Infograph: Global FMCG brands losing out to local rivals

Domestic FMCG brands are increasingly edging out their global rivals, a new study from Bain & Company has shown.

For the fourth consecutive year, Bain & Company has partnered with Kantar Worldpanel to study the shopping behaviors of 40,000 Chinese households.

As expected, the findings show a continued deceleration in growth for most FMCG categories. In terms of total value, China’s FMCG market has moderated in recent years, dropping from 11.8% in 2012 to 7.4% in 2013 to 5.4% in 2014.

One noticeable trend however has been a tussle between global and domestic Chinese brands for market share.

The study shows that in aggregate, local brands gained share over foreign competitors for the third year in a row.

In 2014, local brands gained share in 18 of the 26 categories in the study, and grew on average by 10%; meanwhile, the foreign brands gained share in only eight categories and grew by a mere 3%.

This period of moderate growth has been labeled the “new normal” for marketers of FMCG brands.

The study covers 26 categories spanning four large consumer goods sectors – personal care, home care, beverage and packaged food – that represent about 80% of all FMCG purchases.

In 2014, sales growth declined in each sector except personal care, which maintained its growth rate of around 8%.


Higher average prices in 2014 compared with 2013 in total FMCG partially offset the adverse volume growth trend. Average prices rose by 5.4%, more than twice the rate of inflation, with beverage and personal care products making the biggest gains.


While China’s higher-tier cities remain a critical market for FMCG players, sales growth was vastly higher in lower-tier cities (Tiers 3, 4 and 5). The value of the overall urban retail market only rose by a compounded annual rate of 2% in 2014, compared with 7.7% annual growth in lower-tier cities (Tiers 3, 4 and 5).
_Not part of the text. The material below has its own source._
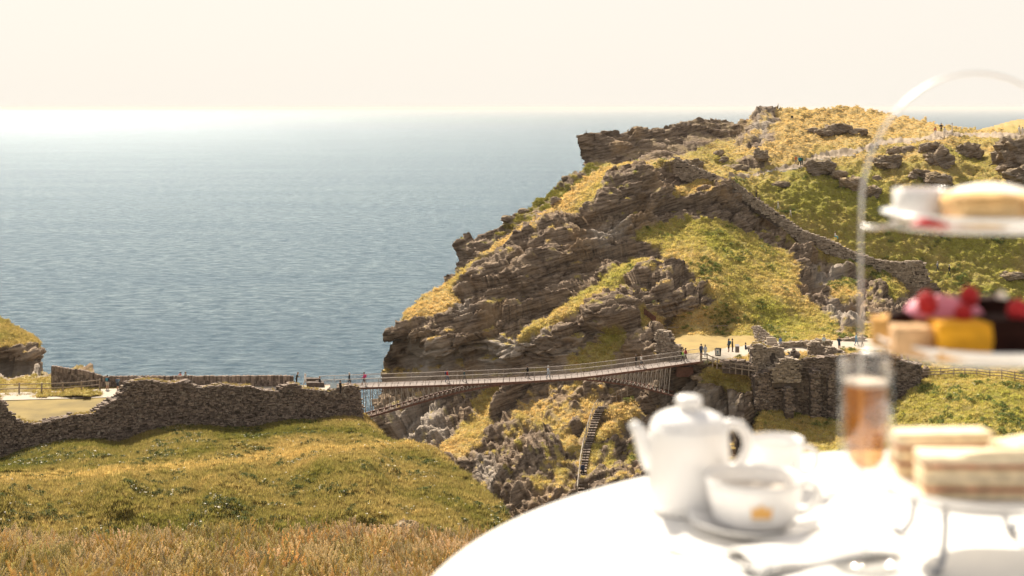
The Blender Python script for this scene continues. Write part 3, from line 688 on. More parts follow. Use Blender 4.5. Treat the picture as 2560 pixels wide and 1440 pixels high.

Tier-2 cities have also witnessed a substantial deceleration – from 7.4% growth in 2013 to 2.3% in 2014.


As modern trade expanded across China, FMCG value purchased from traditional grocery stores grew by less than 1%. However, the expansion of modern trade reflects a major contrast. Under pressure, hypermarkets grew by only 3.7% in 2014, while supermarkets, mini-marts and convenience stores grew by 9%. Online shopping continued to boom, with total FMCG categories gaining in online penetration, frequency and volumes per order.


In aggregate, local brands gained share over foreign competitors for the third year in a row in the selected 26 categories. Domestic companies grew by 10% in 2014, on an aggregate basis, and continue to rule the market. They now account for approximately 70% of the market value of these 26 categories. These local brands have contributed the lion’s share of market growth in 2014 – as much as 87%.


Local companies won share over foreign companies in 18 categories, with the biggest gains occurring in skin care, fabric softener, color cosmetics, infant formula, juice and biscuits. Meanwhile, the foreign brands gained share in only eight categories including toilet tissue, beer, hair conditioner and chewing gum and grew by a mere 3%.